The thought balloons hover still. Language always was a bunch of hot air, was it not? But hot air can carry a man nevertheless, if he builds his basket carefully and casts aside the sand.
Female nakedness seems to be the theme of the day for me; I blogged about it in Plath, it's in Sexton as well ("waved my nude arms" ["Her Kind" 16]), and now, we have the semi-naked bikini girls of John Updike's classic story, "A & P."
In all cases, the nakedness seems to be related to power. In "A & P," the leader of the bikini-clad trio is consistently referred to as a queen, and the discussion between her and the store manager at the end is nothing if not a power play. The narrator's feeble/misguided attempt to "save" this girl by quitting his job seems motivated by chivalry--and yet, we know, too, that his interest in these girls has everything to do with their sexuality.
I kept thinking about this story as a commentary on the ways men watch and conceive women.
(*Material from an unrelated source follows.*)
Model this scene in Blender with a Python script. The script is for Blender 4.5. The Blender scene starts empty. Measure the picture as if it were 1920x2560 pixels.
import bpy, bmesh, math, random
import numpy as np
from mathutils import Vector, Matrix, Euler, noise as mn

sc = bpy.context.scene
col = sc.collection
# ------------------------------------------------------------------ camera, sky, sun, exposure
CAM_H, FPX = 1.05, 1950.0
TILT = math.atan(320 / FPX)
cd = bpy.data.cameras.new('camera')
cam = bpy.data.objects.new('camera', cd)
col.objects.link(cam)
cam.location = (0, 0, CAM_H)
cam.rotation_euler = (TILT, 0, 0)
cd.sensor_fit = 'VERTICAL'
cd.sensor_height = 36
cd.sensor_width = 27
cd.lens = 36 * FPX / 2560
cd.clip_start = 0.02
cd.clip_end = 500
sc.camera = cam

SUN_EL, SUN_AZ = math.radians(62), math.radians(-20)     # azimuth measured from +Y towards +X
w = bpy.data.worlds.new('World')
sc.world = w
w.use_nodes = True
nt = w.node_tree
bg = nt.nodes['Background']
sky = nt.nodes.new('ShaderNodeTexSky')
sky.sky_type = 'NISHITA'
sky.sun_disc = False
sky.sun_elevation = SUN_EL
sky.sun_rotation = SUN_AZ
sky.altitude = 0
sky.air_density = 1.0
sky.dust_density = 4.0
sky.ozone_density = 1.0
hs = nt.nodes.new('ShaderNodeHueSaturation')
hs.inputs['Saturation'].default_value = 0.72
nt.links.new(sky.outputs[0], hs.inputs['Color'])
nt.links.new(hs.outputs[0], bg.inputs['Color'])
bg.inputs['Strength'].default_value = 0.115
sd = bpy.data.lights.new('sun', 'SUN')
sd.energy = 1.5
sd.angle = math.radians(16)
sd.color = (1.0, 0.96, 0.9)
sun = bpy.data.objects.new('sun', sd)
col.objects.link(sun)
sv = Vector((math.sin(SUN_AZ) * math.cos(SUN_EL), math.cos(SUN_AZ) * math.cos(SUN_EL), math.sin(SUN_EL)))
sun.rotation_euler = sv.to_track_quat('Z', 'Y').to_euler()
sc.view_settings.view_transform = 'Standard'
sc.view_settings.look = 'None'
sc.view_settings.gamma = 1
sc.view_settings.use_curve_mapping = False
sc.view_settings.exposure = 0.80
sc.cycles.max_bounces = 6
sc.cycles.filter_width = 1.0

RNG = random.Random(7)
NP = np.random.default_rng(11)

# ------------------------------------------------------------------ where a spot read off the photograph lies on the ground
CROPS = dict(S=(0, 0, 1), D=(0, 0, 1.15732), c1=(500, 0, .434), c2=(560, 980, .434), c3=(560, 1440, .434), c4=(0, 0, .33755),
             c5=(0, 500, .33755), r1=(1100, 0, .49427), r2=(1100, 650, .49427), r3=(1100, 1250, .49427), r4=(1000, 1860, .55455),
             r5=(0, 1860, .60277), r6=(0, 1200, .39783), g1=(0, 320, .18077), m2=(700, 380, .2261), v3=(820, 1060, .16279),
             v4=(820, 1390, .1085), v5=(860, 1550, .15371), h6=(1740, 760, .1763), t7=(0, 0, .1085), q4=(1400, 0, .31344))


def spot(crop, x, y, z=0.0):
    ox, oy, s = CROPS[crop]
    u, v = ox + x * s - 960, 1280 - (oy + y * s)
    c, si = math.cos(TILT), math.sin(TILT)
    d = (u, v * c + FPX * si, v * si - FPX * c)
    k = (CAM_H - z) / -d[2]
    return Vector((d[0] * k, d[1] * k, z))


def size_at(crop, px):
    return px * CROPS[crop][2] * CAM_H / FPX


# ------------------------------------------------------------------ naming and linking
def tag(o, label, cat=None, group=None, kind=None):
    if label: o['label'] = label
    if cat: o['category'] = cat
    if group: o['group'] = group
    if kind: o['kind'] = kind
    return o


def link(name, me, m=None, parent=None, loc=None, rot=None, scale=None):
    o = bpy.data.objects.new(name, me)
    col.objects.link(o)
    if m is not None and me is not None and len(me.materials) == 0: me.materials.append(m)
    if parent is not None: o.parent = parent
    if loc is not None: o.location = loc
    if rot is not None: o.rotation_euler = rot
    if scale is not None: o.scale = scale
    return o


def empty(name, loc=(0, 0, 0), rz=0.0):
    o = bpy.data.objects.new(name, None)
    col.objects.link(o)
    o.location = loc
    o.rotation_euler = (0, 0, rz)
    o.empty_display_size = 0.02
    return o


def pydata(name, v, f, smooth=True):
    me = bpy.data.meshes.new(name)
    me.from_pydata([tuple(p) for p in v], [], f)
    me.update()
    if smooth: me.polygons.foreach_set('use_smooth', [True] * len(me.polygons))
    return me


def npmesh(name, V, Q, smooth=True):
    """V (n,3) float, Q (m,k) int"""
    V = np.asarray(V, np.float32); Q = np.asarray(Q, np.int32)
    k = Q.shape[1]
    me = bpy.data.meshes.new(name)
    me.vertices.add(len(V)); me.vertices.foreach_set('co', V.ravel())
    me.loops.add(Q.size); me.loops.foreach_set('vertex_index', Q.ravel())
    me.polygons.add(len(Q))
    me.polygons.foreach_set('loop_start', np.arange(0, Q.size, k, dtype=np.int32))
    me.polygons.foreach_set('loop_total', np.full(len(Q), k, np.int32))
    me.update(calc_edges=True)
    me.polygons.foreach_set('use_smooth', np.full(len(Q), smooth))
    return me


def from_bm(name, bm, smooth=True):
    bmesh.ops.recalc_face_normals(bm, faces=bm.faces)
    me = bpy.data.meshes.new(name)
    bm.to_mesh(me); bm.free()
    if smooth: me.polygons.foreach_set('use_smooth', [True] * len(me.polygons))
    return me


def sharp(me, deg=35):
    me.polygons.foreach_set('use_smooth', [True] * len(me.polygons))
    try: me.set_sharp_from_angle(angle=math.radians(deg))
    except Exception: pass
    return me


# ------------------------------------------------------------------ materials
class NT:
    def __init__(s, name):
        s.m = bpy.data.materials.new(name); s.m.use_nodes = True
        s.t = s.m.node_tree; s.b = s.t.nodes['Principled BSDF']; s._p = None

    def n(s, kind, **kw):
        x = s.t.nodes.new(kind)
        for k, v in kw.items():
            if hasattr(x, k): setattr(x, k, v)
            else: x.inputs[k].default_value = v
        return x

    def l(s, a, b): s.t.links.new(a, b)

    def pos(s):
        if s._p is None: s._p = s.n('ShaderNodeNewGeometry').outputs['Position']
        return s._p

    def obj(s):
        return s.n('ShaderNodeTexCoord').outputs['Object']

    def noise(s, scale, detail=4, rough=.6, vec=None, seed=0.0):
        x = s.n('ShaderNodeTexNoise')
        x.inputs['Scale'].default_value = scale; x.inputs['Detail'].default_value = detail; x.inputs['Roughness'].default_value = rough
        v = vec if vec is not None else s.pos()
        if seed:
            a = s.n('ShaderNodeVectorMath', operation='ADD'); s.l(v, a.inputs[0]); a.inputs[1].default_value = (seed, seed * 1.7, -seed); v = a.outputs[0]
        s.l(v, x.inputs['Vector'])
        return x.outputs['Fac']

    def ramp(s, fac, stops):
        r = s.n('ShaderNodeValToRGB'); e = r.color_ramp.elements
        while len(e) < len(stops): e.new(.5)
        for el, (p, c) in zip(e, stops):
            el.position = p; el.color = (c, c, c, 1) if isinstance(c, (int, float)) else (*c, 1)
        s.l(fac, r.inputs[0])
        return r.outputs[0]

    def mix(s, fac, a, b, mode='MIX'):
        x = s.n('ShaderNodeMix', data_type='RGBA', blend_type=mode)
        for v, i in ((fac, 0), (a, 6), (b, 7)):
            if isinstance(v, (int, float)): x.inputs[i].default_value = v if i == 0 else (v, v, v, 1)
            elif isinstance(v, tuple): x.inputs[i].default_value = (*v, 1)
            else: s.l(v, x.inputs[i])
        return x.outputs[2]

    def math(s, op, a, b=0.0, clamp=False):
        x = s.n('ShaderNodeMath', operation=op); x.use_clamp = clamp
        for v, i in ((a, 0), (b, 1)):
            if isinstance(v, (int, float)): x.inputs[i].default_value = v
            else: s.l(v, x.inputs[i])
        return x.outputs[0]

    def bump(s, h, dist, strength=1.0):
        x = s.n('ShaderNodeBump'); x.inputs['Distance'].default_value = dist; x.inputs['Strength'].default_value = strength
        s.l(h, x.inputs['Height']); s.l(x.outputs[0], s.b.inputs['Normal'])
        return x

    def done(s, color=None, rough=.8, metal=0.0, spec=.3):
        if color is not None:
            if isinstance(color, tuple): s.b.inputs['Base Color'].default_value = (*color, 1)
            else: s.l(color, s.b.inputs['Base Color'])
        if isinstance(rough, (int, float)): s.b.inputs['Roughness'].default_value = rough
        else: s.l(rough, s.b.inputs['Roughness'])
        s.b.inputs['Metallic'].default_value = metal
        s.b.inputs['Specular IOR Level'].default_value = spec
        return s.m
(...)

Because the story is filtered through this narrator, we are locked into his view, and yet at the same time we're looking through his eyes, the voice of the character is so distinct that it continually reminds me of the distance between me and the way I see the world comparative to him the way he sees the world.
Did anyone else notice that at the end, when the girls have gone and his manager states that the girls have embarrassed the store, the narrator writes:
I started to say something that came out "Fiddle-de-doo." It's a saying of my grand-mother's, and I know she would have been pleased.
Right smack dab in the moment of his chivalrous, super-male act, he quotes his grandmother. Did this strike anyone else as odd? What did you make of it? Or of the fact that his father has put him into this position (job) in the first place--is this a statement about the legacy of previous generations on how men and women relate to one another? Isn't convention being put smack up against a younger, more flexible (if still deeply sexist) world view?
Coming back to the idea of nakedness, when is it OK for women to be in swimsuits? Why is partial nakedness acceptable in one location and absurd in another? What social conventions dictate this and should we reconsider them?